Pennsylvania: Where the Senate Was Won

Republicans have struggled to win Presidential elections in Pennsylvania.  But, they have shown a continual ability to win other contests down-ballot.  Witness then Republican Senator Arlen Specter’s nine point victory in 2004 even as George Bush was losing the state by 2.5 points.

In 2010, Arlen Specter’s stringent primary challenger won the GOP nod to take on the party switching Specter  (D).  Except Specter never made it out of the Democratic Primary, losing to Congressman Joe Sestak.  In a favorable environment to Republicans Pat Toomey managed to win a narrow 80,000 vote victory even as the party’s gubernatorial candidate was carrying the state by almost 10 points.

In a preview of the road map to 2016 Toomey followed, the Republican owed his victory to Sestak due to strong margins in the GOP leaning collar counties of Chester and Bucks while also garnering a big enough margin in the Eastern portion of the state to counteract Democratic margins in Philly.

Of course, Toomey knew that his reelection six years later would be tougher than his initial campaign.  Hence, the campaign tried to remake the candidate in a different mold than he had been known for.  Gone was the fiery conservative that ran against then Republican Arlen Specter in the 2004 GOP primary and in his place was a thoughtful, intellectual conservative not afraid to break from his party.

Toomey’s first show showed his pragmatic, moderate streak in 2011 when he backed the Simpson-Bowles plan to increase revenue.  Two years later Toomey broke with his party and backed Joe Manchin’s background checks on firearms bill.  Though it failed, Toomey was broadcasting the kind of campaign he would run in 2016.  Run strong in the suburbs and make up losses in Philly with strength in the rest of the state as former federal Republicans had to win statewide.

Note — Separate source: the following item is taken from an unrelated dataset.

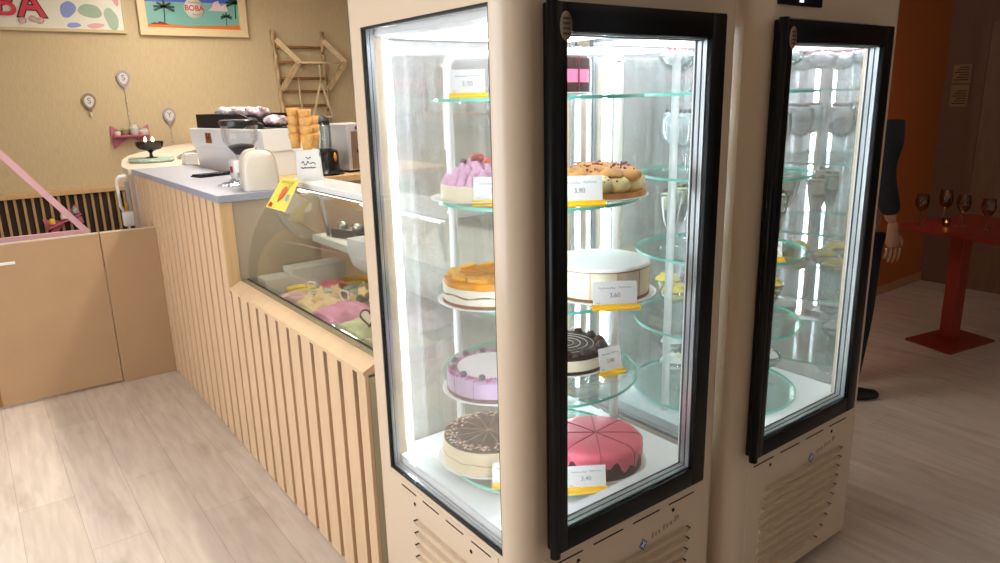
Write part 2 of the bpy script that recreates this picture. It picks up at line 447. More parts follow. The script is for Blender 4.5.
    # lower front panel, slots, screws, louvres, logo
    b = NB(); box(b, .077, FW-.077, -.003, .004, .055, GZ0-.012, .002, 1); fp = P('front_panel', b, cream, t, smooth=SM)
    b = NB()
    for k in range(4):
        x0 = .095+k*.142; box(b, x0, x0+.105, -.0042, -.0031, .508, .5115)
    for x in (.185, .54): lathe_y(b, (x, -.003, .487), .0055)
    P('panel_slots', b, slot, fp)
    b = NB(); v = NB()
    NL = 10
    for k in range(NL):
        z = .402-k*.0335
        xr = (.60, .598, .594, .588, .582, .572, .558, .54, .516, .486)[k]
        xl = (.16, .156, .152, .148, .146, .145, .144, .146, .15, .16)[k]
        prism(b, [(-.003, z+.009), (-.015, z+.009), (-.003, z-.013)], xl, xr, 'x')
        prism(v, [(-.0031, z+.0092), (-.0155, z+.0092), (-.0031, z-.012)], xr+.0003, xr+.006, 'x')
    P('front_louvres', b, cream, fp); P('louvre_openings', v, slot, fp)
    b = NB(); prism(b, [(.405, .428), (.42, .449), (.437, .433), (.422, .411)], -.0046, -.0031, 'y')
    lg = P('maker_emblem', b, mat('emblem_blue', (96, 122, 168), .4), fp)
    b = NB(); bar(b, (.412, -.005, .428), (.430, -.005, .433), .004, .001); bar(b, (.421, -.005, .42), (.421, -.005, .441), .003, .001)
    P('emblem_mark', b, paper, lg)
    b = textbm('Juka', .03, .0004, 0, Matrix.Translation((.52, -.0036, .44)) @ Matrix.Rotation(R(90), 4, 'X')) if False else NB()
    for i, (dx, dzz) in enumerate(((.455, .441), (.468, .443), (.481, .445), (.50, .447), (.514, .449), (.530, .451), (.548, .455), (.558, .458))):
        box(b, dx, dx+.008, -.0037, -.0031, dzz-.008, dzz+.004 if i % 3 else dzz+.009)
    P('panel_lettering', b, mat('faded_print', (180, 156, 128), .6), fp)
    # controller on the header
    b = NB(); box(b, .06, .262, -.006, .004, GZ1+.030, GZ1+.125, .003); ct = P('controller', b, black, t)
    b = NB(); box(b, .15, .158, -.0075, -.0062, GZ1+.038, GZ1+.085); box(b, .158, .168, -.0075, -.0062, GZ1+.038, GZ1+.046)
    P('controller_digit', b, emis('digit_white', (230, 240, 255), 1.5), ct)
    # lower side panel (left): slots, screws, louvres
    b = NB(); box(b, -.003, .004, .075, FD-.075, .055, GZ0-.010, .002, 1); sp = P('side_panel', b, cream, t, smooth=SM)
    b = NB()
    for k in range(4):
        y0 = .105+k*.118; box(b, -.0042, -.0031, y0, y0+.082, .520, .5235)
    for y in (.19, .47): lathe_x(b, (-.003, y, .49), .0055)
    P('panel_slots', b, slot, sp)
    b = NB(); v = NB()
    for k in range(NL):
        z = .437-k*.0385; yl = .455
        prism(b, [(-.003, z+.010), (-.016, z+.010), (-.003, z-.015)], .15, yl, 'y')
        prism(v, [(-.0031, z+.0102), (-.0165, z+.0102), (-.0031, z-.014)], yl+.0003, yl+.007, 'y')
    P('side_louvres', b, cream, sp); P('louvre_openings', v, slot, sp)
    # feet
    for x in (.07, FW-.07):
        for y in (.07, FD-.07):
            b = NB(); lathe(b, [(0, 0), (.024, 0), (.024, .012), (.014, .018), (.014, .052), (0, .052)], (x, y, 0), 16); P('foot', b, rubber, t)
    # shelf frame with rounded upper corners
    (ax, ay), (bx_, by) = ups
    A = Vector((ax, ay, 0)); B = Vector((bx_, by, 0)); d = (B-A).normalized(); zt = 1.715; rr = .03
    path = [A+Vector((0, 0, GZ0+.031))]
    for k in range(7):
        a = R(180-90*k/6); path.append(A+d*(rr+rr*math.cos(a))+Vector((0, 0, zt-rr+rr*math.sin(a))))
    for k in range(7):
        a = R(90-90*k/6); path.append(B-d*(rr-rr*math.cos(a))+Vector((0, 0, zt-rr+rr*math.sin(a))))
    path.append(B+Vector((0, 0, GZ0+.031)))
    b = NB(); tube(b, path, .0125, 8); fr = P('shelf_frame', b, white, t)
    for z in SHELF_Z[:4]:
        for p in (A, B):
            b = NB(); c = Vector((SC[0], SC[1], 0)); q = p + (c-p).normalized()*.05
            bar(b, p+Vector((0, 0, z-.0115)), q+Vector((0, 0, z-.0115)), .02, .006, (0, 0, 1))
            P('shelf_bracket', b, goblet_g, fr)
    for i, z in enumerate(SHELF_Z):
        b = NB(); n = 72
        pts = [(SC[0]+SR*math.cos(2*PI*k/n), SC[1]+SR*math.sin(2*PI*k/n)) for k in range(n)]
        prism(b, pts, z-.008, z, 'z', mi=1, capmi=0)
        P('round_shelf', b, [shelfg, medge], t)
    b = NB(); lathe(b, [(0, GZ0+.03), (.10, GZ0+.03), (.10, SHELF_Z[4]-.009), (0, SHELF_Z[4]-.009)], (SC[0], SC[1], 0), 32); P('turntable', b, steel, t)
    return t
def lathe_y(bm, c, r):
    q = NB(); lathe(q, [(0, 0), (r, 0), (r, .0012), (0, .0014)], seg=12); xf(q, Matrix.Translation(c) @ Matrix.Rotation(R(90), 4, 'X')); merge(bm, q)
def lathe_x(bm, c, r):
    q = NB(); lathe(q, [(0, 0), (r, 0), (r, .0012), (0, .0014)], seg=12); xf(q, Matrix.Translation(c) @ Matrix.Rotation(R(-90), 4, 'Y')); merge(bm, q)
def merge(dst, src):
    me = bpy.data.meshes.new('m'); src.to_mesh(me); src.free(); dst.from_mesh(me); bpy.data.meshes.remove(me)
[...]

Arguably, Toomey lucked out with Trump winning Pennsylvania.  But, throughout the Presidential campaign the Senator ran well ahead of Trump.  Despite the similarity in the Trump’s and Toomey’s political maps to victory the ideological and geographical path they took to victory was vastly different.

Exit polls and the ultimate vote total show Toomey ran behind Trump in Dem leaning Luzerne and Erie counties.  But, Toomey made up the margins in the GOP leaning Chester and Bucks suburbs.  Trump lost all four Collar counties and ran behind Toomey in exurban Lancaster and Berks counties by thousands of votes.

The one thing that cannot be debated is how Toomey lucked out in his opponent.  While both Sestak and Toomey ran as outsiders in 2010, Toomey dropped that idea for his reelection bid.  Sestak lost his second go-round to Democratic insider Katie McGinty due to party leaders fearing him running a lackluster campaign and blaming him for their 2010 loss.

McGinty staked her campaign on a Democratic wave carrying her to victory and assuming the suburbs combined with Philly would carry her.  Instead, she lost by a full half point more than Clinton and lost many Clinton voters who crossed parties to back Toomey.

Admittedly, Trump’s path was the newer path for Republican victories in the state.  Trump racked up massive margins in the Eastern and Central parts of the state to the tune of over 700,000 votes.  Toomey did not come close to that margin but he did not need to.

Toomey’s 5 point margin in Bucks county and 3 points in Chester meant he did not need to win the rest of the state by such a wide margin.  For example, where Trump lost suburban Centre and Daulpine counties, Toomey carried both narrowly.  And while Toomey did not run as as strong as Trump in rural counties he certainly did fine in his own right.

Toomey gambled and was proven right that suburban Philly voters would be receptive to a moderate, conservative GOP Senator.  He was right.  He banked on rural voters coming out for Trump and a candidate willing to defend their religious rights.  Again, he was right.  Finally, Toomey guessed his makeover would appeal to voters.  It did!